The other principal markets of Australia are Melbourne, Geelong, Adelaide, and Brisbane. Cape Town in South Africa, Buenos Aires in Argentina, and Montevideo in Uruguay are other highly important wool markets.

The carpet wools are first marketed in the countries where produced. Among the important points from which America and England get carpet wools are Constantinople, Bagdad, Aleppo, and Smyrna, all in Turkish dominions; Karachi and Bombay in India; Tientsin and Shanghai in China; Urga and Biisk in Mongolia; and Rostoff, Odessa, and Moscow in Russia.

The chief raw wool market in the United States is Boston. Philadelphia comes second, while Chicago and New York are also important.

Centralization of wool manufacturing.-Wool manufacturing is very widely distributed in one form or another. In only the modern, highly improved machine processes is a decided centralization of production found. A few of the more important wool goods producing centers of the world are considered here.

United States.-In worsted goods Massachusetts ranks first among the American states; then come Pennsylvania and Rhode Island. Lawrence, Massachusetts; Providence, Rhode Island; Philadelphia, Pennsylvania; and Cleveland, Ohio, are the noted worsted producing cities of the country. Pennsylvania has the largest number of woolen mills, but Massachusetts produces the greatest amount of woolen cloth. Woolen goods are more widely produced than are the worsteds. Carpet and rug weaving is practically confined to Pennsylvania, New York, and Massachusetts. Of hosiery and knit goods, New York produces the most; Pennsylvania ranks second; Massachusetts, Illinois, Ohio, and Wisconsin follow in the order given.

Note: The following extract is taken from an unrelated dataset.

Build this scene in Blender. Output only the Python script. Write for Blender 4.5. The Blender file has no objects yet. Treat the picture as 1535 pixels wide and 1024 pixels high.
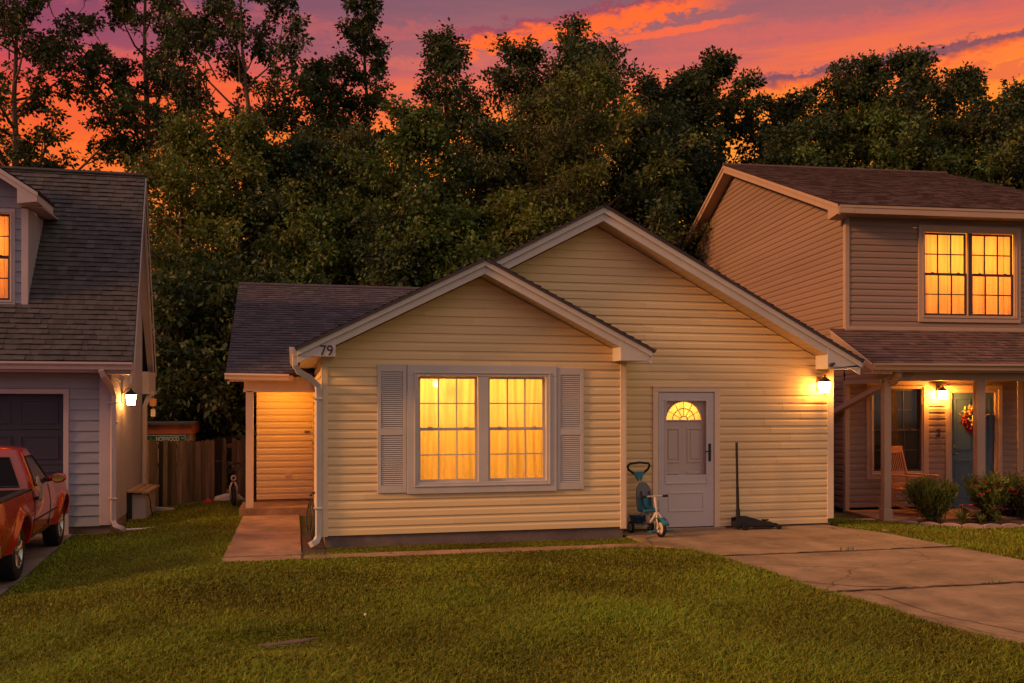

England.-In England nearly three-fourths of the woolen industries are found in the western part of Yorkshire in or near the city of Bradford. Bradford is important as a distributing center of raw materials, as the center of worsted combing and spinning, and as the center for the production of worsted stuffs or dress goods for women's wear. Huddersfield is the center for the production of the best worsted goods for men's wear. Fancy cheap woolens made in imitation of Scotch tweeds are made in the Colne Valley near Huddersfield. Colne Valley woolens are known the world over as cheap materials. Heavy woolens, overcoatings, cheap cloalcings, blankets, and army cloths are made in and near Dewsbury and Batley. This is the center of the shoddy and rag business, and much of the reclaimed wool, by skillful blending and manipulation, is turned into cheap but serviceable fabrics. Fabrics made at Morley are the lowest quality made. Leeds, once noted for its broadcloths, has now taken up the manufacture of worsted coatings, serges, etc. Halifax is best known as a producer of worsted yarn. Rochdale in Lancashire is important for its flannels, Stroud in western England has the reputation of making the finest woolens in the world. Kidderminster is the most important carpet center; while Leicester, parts of Nottingham, and Derby are important in the production of hosiery.

Scotland.-In Scotland the manufacture of Scotch tweeds is an important industry, Galashiels being the most important center.

Germany.-Wool manufactories are found all over the German Empire. There is no such single important center as Bradford, England; furthermore the various localities each produce both woolens and worsteds. Some of the greatest manufacturing cities are Blumenthal, Hamburg, Leipzig, Dohren, Mylau, Plauen, Muhlhausen, Gera, Aachen, Breslau, and Forst. Among the nations, Germany is the third greatest producer of woolen goods in the world.

France.-In France, the Department of the North, which borders on Belgium, is the most important wool-manufacturing center. Nearly all the combing is done here, and most of the spinning and weaving as well. Roubaix is the chief city in the business. In a way its leadership is comparable to that of Bradford, England, but, of course, on a smaller scale. Tourcoing and Fourmies, other towns in the same department, are also important. The town of Elboeuf in Normandy compares with Leeds in England in the manufacture of worsteds. It does a miscellaneous business in both woolens and worsteds. Vienne on the Rhone River is the center of shoddy cloth manufacture, and the manufacture of blankets is largely confined to the surrounding towns. Mazamet does a remarkable business in the production of pulled wools from South American and Cape sheep skins. Wool velvets are produced in the Department of Somme and plushes in the Department of Aisne.